Asked where he was a year ago at this time, Lindgren pointed to the clubhouse television, which was showing the Southeastern Conference tournament from Hoover, Ala.

“I was probably there,” said Lindgren, who pitched at Mississippi State. “Probably at Hoover.”

Now he was in the Bronx, a few lockers from outfielder Slade Heathcott, whose winding path to the Yankees included serious injuries and an alcohol diversion program. Heathcott was a first-round pick in 2009, chosen just four spots after Mike Trout.

“I was a really big fan of Josh Hamilton, his story,” Heathcott said, referring to the troubled Texas outfielder who will rejoin the Rangers on Monday. “Obviously, my background is nowhere close to the degree of that, but I liked his story of how he came back and didn’t let anything stand in his way.”

Heathcott is here because the incumbent center fielder, Jacoby Ellsbury, is out indefinitely after spraining his right knee last week when his spikes caught in the dirt on a swing. Ellsbury’s absence is troubling to a team that relied on him as a catalyst at the top of the order.

The ace of the rotation is out, too, with Masahiro Tanaka working his way back from his latest elbow scare. C. C. Sabathia has a 5.47 earned run average; Michael Pineda has had two shaky starts since his 16-strikeout masterpiece; and the middle infield has been weak.

The Yankees are standing in second place in the American League East, but they are standing wobbly, close to the lead only because the division is so thin.
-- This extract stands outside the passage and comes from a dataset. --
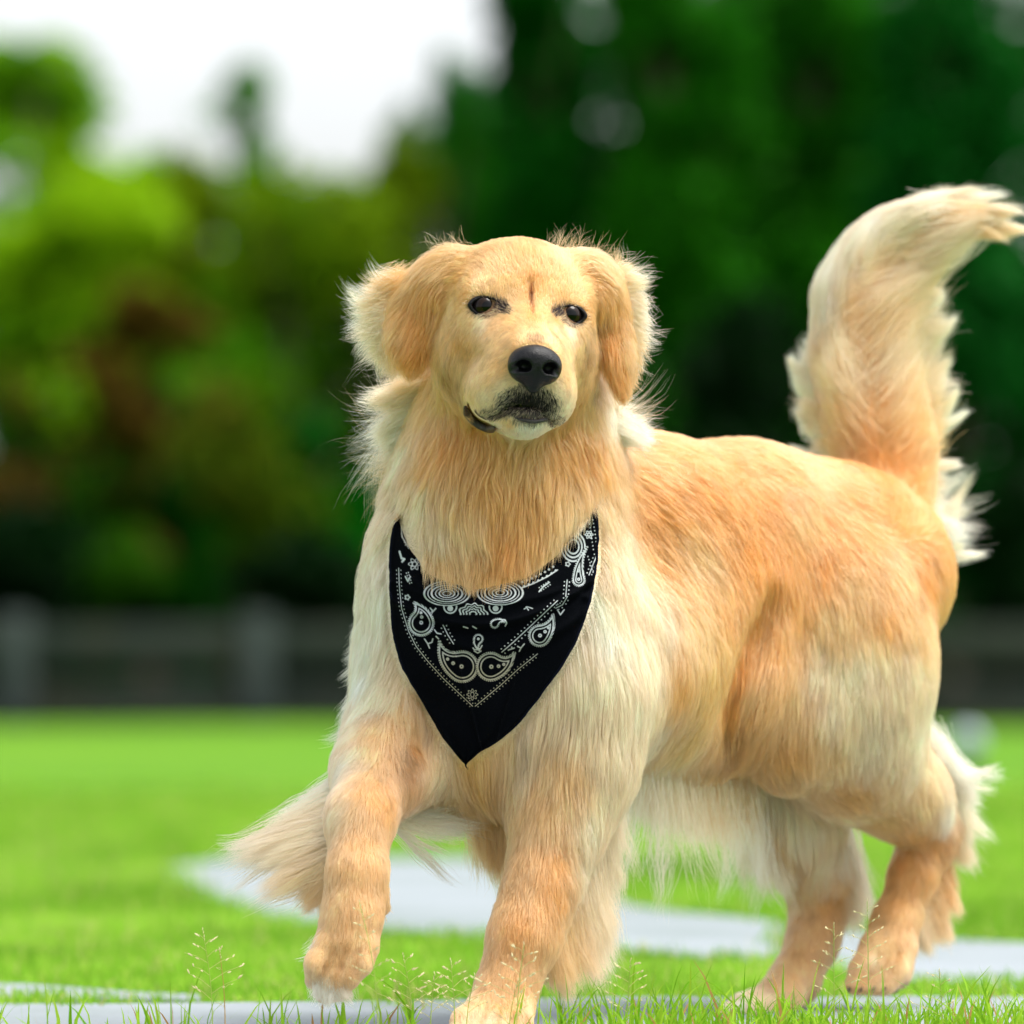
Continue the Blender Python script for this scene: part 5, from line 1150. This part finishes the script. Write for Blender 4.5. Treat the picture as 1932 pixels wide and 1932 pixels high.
paisley(824, 945, 25, 832, 1012, .4, False, .7); stroke([(846, 985), (832, 1010), (800, 1010), (792, 1000)], 3.4); ink(np.hypot(X_ - 824, Y_ - 945) - 6, 2)
for q in ([(500, 945), (520, 975), (545, 965), (550, 945)], [(520, 975), (530, 1000)], [(560, 890), (575, 910), (600, 915)], [(570, 930), (585, 945)], [(1060, 990), (1080, 1000), (1100, 975)], [(1080, 1000), (1070, 1020)], [(1010, 1010), (1040, 1000)],
          [(535, 760), (552, 780), (568, 762)], [(548, 772), (545, 790)], [(1300, 770), (1318, 800), (1340, 770)], [(800, 1018), (820, 1030), (840, 1018)], [(735, 872), (760, 880)], [(790, 870), (812, 882)]): stroke(q, 3.6)
flower(788, 1280, 33, 8, 2.6, False); ink(np.abs(np.hypot((X_ - 788) * 1.4, Y_ - 1280) - 15), 2.4)
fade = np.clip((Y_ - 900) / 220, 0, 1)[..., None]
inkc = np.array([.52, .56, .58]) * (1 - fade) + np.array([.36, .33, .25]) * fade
wear = (.86 + .14 * noise3(np.stack([X_, Y_, 0 * X_], -1).reshape(-1, 3), 9.0, 91).reshape(X_.shape))[..., None]
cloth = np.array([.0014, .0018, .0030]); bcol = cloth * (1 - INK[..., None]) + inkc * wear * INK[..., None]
i = np.arange(NV - 1)[:, None] * NU + np.arange(NU - 1)[None]; F = np.stack([i, i + NU, i + NU + 1, i + 1], -1).reshape(-1, 4)
M_CLOTH = mat_principled('cotton', (.01, .01, .02), .95, attr='col', spec=.04, sheen=.0, bump=(900, .25))
# frayed wavy edge
jag = .0006 * noise3(BP.reshape(-1, 3), .006, 95).reshape(BD.shape) * (edge < 6); BP[..., 0] += jag
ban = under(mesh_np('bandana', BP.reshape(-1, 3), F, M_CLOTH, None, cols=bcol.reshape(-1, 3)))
ban['label'] = 'black cotton neckerchief with white paisley print hanging in a point over the chest'
so = ban.modifiers.new('thickness', 'SOLIDIFY'); so.thickness = .0009; so.offset = -1
# rolled hem along both free edges
def hem(side):
    pts = BP[:, 0 if side < 0 else -1][::6] + np.array([side * -.0012, -.0006, 0]); return tube_arrays(pts + .0004 * np.stack([noise3(pts, .008, 96 + k) for k in range(3)], 1), .0016, 8)
V1, F1 = hem(-1); V2, F2 = hem(1)
under(mesh_np('hem', np.vstack([V1, V2]), np.vstack([F1, F2 + len(V1)]), M_CLOTH, None, cols=np.tile((.004, .005, .011), (len(V1) + len(V2), 1))), None).parent = ban
bpy.data.objects['hem'].matrix_parent_inverse = Matrix.Identity(4)
# the part that runs round the neck under the ruff, and the knot at the back
a0, a1 = BP[0, 0], BP[0, -1]
ring = resample([a0 + [0, .004, 0], a0 + [.022, .05, .005], P(830, 930, .18), P(900, 880, .27), P(1010, 880, .27), P(1070, 920, .17), a1 + [-.022, .05, .005], a1 + [0, .004, 0]], 40)
V, F = tube_arrays(ring, .008, 12)
under(mesh_np('neck_band', V, F, M_CLOTH, None, cols=np.tile((.004, .005, .011), (len(V), 1)))).parent = ban
bpy.data.objects['neck_band'].matrix_parent_inverse = Matrix.Identity(4)
# twist of loose threads at the point
tp = BP[-1, 0]
V, F = tube_arrays([tp + [0, 0, .004], tp + [-.0005, -.001, -.002], tp + [.001, -.001, -.004], tp + [.0022, -.001, -.0035], tp + [.0018, -.001, -.006]], [.0014, .0009, .0006, .0004, .0003], 6)
under(mesh_np('thread', V, F, M_CLOTH, None, cols=np.tile((.004, .005, .011), (len(V), 1)))).parent = ban
bpy.data.objects['thread'].matrix_parent_inverse = Matrix.Identity(4)


print('script seconds', round(time.time() - T0, 1))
To win it, General Manager Brian Cashman probably needs to find the kind of solid reinforcements on the trade market that he did last July.

Two intriguing prospects now have their chance to make an impact. Another homegrown player, though, is more comfortable strumming than swinging. Williams’s reluctant retirement is finally official with a plaque and a disc in Monument Park.

“You don’t want the 2015 version of Bernie Williams,” he said. “This one is more suited for a guitar than a bat.”